Valentine was asked if he’d checked out on the season and Valentine replied by saying that if he was in the room, he’d punch Glenn in the mouth. Then he laughed loudly and somewhat ludicrously. It was over-the-top. He was kidding with an implied, “Wanna see how serious I am? I’ll punch you!” It wasn’t funny, but that was the intent. He wasn’t going to punch anyone.

At the mentioning of Valentine showing up late for a game against the Athletics in Oakland, Valentine got truly and legitimately angry—understandably. He wasn’t late. He got to the park at around 4 PM. The game was due to start at 7:05 PM. The reason he was late? His 29-year-old son hadn’t seen him manage all season long and was coming in to the Bay Area for a visit. The flight was late due to the fog in San Francisco and Valentine got stuck in traffic. That’s why he was at the park “late” when he really wasn’t late. But the intimation was that Valentine showed up late because he doesn’t care; because he wants out as Red Sox manager. Valentine then demanded to know who said that he was late. The hosts looked it up and found that Nick Cafardo and Sean McAdam, among other unnamed people, had reported it. Repeatedly Valentine referenced Rays’ manager Joe Maddon’s preferred time of arrival as 4:00 for every night game. Valentine said he’d talk to Cafardo when he saw him. I doubt he’s going to punch him in the mouth.

When asked about his meeting with Red Sox owner John Henry and GM Ben Cherington when both flew to Seattle to see Valentine (stoking speculation that the manager was about to be fired), Valentine tried to make a joke out of it saying that there was no brown sugar for his oatmeal and Henry’s ham was overcooked. It was cringeworthy in a way similar to Valentine’s famous “stoned” dance while he was managing the Mets and imitated a hitter trying to bat while high. But he was kidding. Was there a bit of sniping under the joke? Possibly. But this is Valentine we’re talking about. Everything he says drips with condescension. Some of it is unintentional. (I think.)

When asked a question from a fan as to whether he regretted coming back. He said no, but admitted that this season has been miserable. What was he supposed to say? That he’s had a ball with the team underperforming, the players trying to get him fired, the press baiting him, and having his reputation destroyed in large part because of a mess that was present and unfixable when he arrived?

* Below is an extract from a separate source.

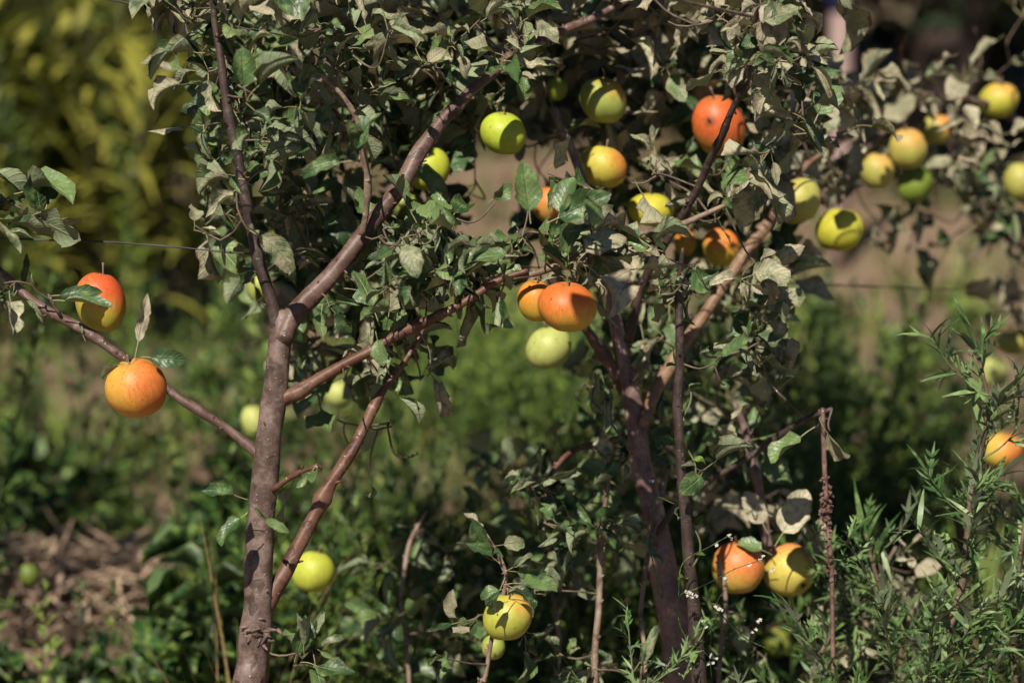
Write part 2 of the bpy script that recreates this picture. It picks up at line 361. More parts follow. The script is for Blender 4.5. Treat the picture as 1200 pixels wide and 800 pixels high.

At least he was honest. The season has been miserable. Had he said anything different, he’d have sounded like a delusional fool.

After that, he brought up the accusation of having been late again. That really bothered him.

Was this as big a deal as it’s being made out to be? No. This is a microcosm of what’s gone wrong with Valentine and the Red Sox from day 1. He wasn’t the choice of the GM; he was taking over a dreadful situation that no manager would’ve been able to navigate successfully; the media was waiting for him to trip up and trying to trip him up; it took him time to get back into the swing of big league managing after not having done it for 10 years and not having been in the American League for 20; and he’s Bobby Valentine. Being Bobby Valentine invites madness in and of itself.

As a polarizing figure, the only way for Valentine to succeed in 2012 was if the Red Sox were 100% healthy; if the players who were responsible for the 2011 collapse took responsibility for what went wrong; and if they got off to a good start to wash away the bad taste permeating the organization inside and out since last season.

None of that happened. It got worse and worse and it’s come to this. Valentine didn’t threaten anyone, nor was the interview something to treat as a headline story. It was awkward. That’s all.

But that doesn’t really matter, does it? At first when Valentine took over the Red Sox, they were a disaster. Now they’re still a disaster, but it’s a lawless land where the story isn’t the club, but the endless stream of controversies. Until the manager is gone, it’s not going to stop. The managerial death watch is on and there won’t be a reprieve. He’s not innocent, but he’s not exactly guilty either.